Un manque de volonté criant. Les résultats décevants récoltés par l’alliance électorale des trois partis n’ont pas été pour accélérer le processus. Le faible score électoral semble même leur donner à réfléchir (autrement). Et comme un malheur ne vient jamais seul, la situation organique de l’un des trois potentiels alliés n’est pas pour booster les choses. Le projet, longtemps caressé par les leaders islamistes depuis les années 70, subit, en effet, les contrecoups de la crise interne au sein du mouvement Ennahda, où le secrétaire général, Mohamed Douibi, a maille à partir avec le bureau national du parti, dont 11 membres influents ont claqué la porte. Selon notre source, le premier responsable du parti Ennahda agit délibérément dans le sens d’un retardement de la tenue du majliss echoura (conseil national), dont la session aura lieu, finalement, les 21 et 22 juillet prochains.

Ce qui ne peut pas constituer une assurance, puisque personne ne peut présager de la décision qui sera prise à l’occasion. Les deux partenaires d’Ennahda dans le projet d’alliance (fusion) ne sont pas rassurés. Le retard mis pour réunir la plus haute instance du parti entre deux congrès, est, pour eux et pour beaucoup d’observateurs, assez révélateur des réticences que le parti éprouverait à aller de l’avant de cet édifice. Le premier responsable d’Ennahda craindrait une motion de censure de la part de ses contradicteurs et adversaires parmi les cadres du parti.

Il craindrait, par la même occasion, de perdre certains privilèges, comme par exemple ne pas se retrouver au sein de la direction de cette alliance. Aussi, en tergiversant, il pourrait vouloir surenchérir en vue de renégocier les termes de l’engagement préalable.

Au fait, le secrétaire général d’Ennahda semble ne pas avoir les coudées franches, à en croire cette même gorge profonde au sein du parti, qui décrit d’ailleurs une situation complexe pour lui. Il serait, selon la même source, sous “l’effet dominateur inhibant d’un bureau parallèle, formé autour de l’ancien trésorier du parti”. À telle enseigne que “cette structure est allée jusqu’à remettre en cause les décisions du bureau national, afin de préserver ses propres intérêts”.

Or, cette attitude n’a pas été du goût des membres de cette instance.

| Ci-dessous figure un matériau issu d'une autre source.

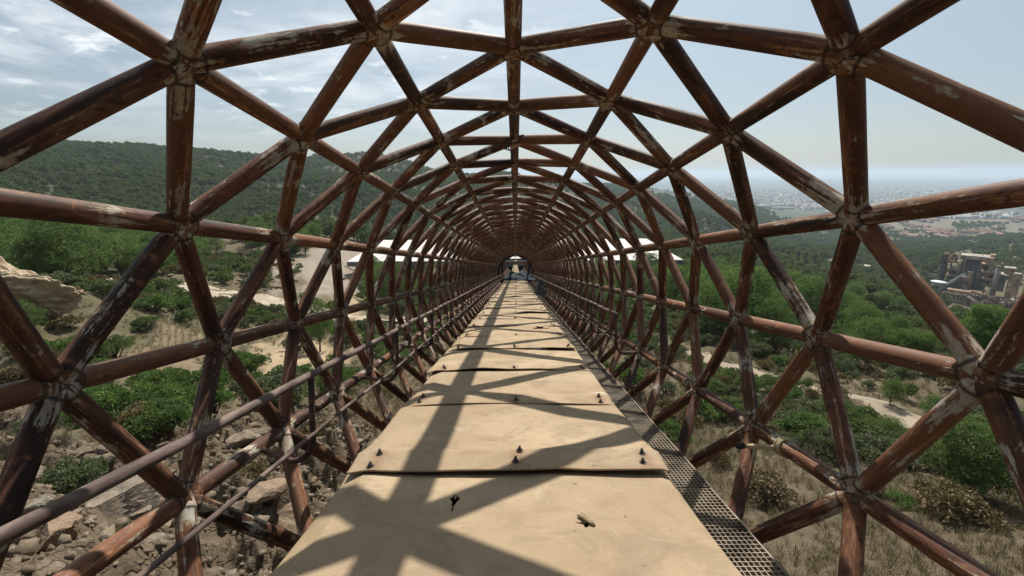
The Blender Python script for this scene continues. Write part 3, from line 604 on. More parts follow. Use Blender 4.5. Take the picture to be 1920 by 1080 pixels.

Ces jeunes cadres qui se voyaient dépassés par cette structure parallèle, piaffent maintenant d’impatience de pouvoir en découdre avec cette vieille garde au sein du mouvement, qui empêcherait et l’émergence d’une relève au sein du parti, et la réalisation du projet unioniste.

Les réticences sont remarquées également au  sein du mouvement El-Bina, où l’on nous signale le vœu de vouloir retarder le congrès rassembleur après les élections locales.

Ce que confirme le chargé de communication d’El-Bina, Kamel Kraba, qui fera état de l’impossibilité de tenir un congrès en phase de campagne électorale. “Le seul document qu’on détient est la déclaration constitutive de l’union  qui englobe une série de principes, mais la vision quant aux structures d’intégration à différents niveaux, local, régional et au Parlement, reste à définir. Elle devrait être précédée par une unification de la vision politique”, a-t-il indiqué, avant de reconnaître la complexité d’une telle œuvre. “Nous ne nous pressons pas pour donner une structure fragile et de faux espoirs au courant islamiste.”